A few years back, a friend from Newcastle was down in London and I was giving him a tour of the town. At various points I stopped and pointed out where various friends had lived. ‘That’s where my late friend X used to live.’ ‘That’s where my much-missed friend Y had his shop.’ Eventually my delightfully straight-talking friend stopped me and said: ‘Are any of your friends fucking alive?’
I’m happy to report that the answer was ‘yes’, but it did make me think about something I’ve unwittingly done all my life – which is to have a disproportionate number of friends who are much older than me.

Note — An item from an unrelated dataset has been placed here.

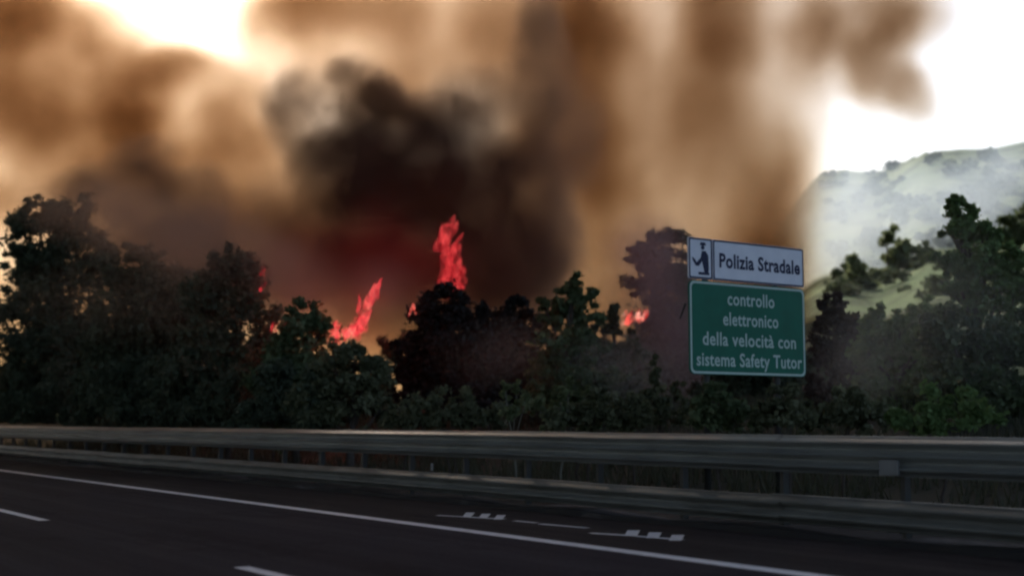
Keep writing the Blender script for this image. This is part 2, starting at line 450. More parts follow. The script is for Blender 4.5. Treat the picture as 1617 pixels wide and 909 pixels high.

One of my closest friends died last week at the age of 93. He was one of the best people imaginable, and we probably ate more meals together over the past 20 years than I have eaten with anyone else. I think that latterly, as almost all of his contemporaries had fallen off the perch, our friendship deepened. I certainly know how much his friendship meant to me. Not just to have someone to speak to who was older, wiser and had a lot more life experience, but to have someone whose longevity allowed him to encourage me, tease me and push me.
Sometimes our life experience aligned exactly; at other times we mulled on the ways in which they couldn’t. One thing that my friend found absolutely incommunicable was the nature of ageing.
Even a man of his experience was baffled in the face of this. ‘You’ve no idea – how can you?’ he used to say. Whenever I took a stand in this magazine against government plans for euthanasia, he told me I had no right to talk about it because I had no idea what I was talking about – because how could I? I wouldn’t take that from many people, but I was willing to take it from him.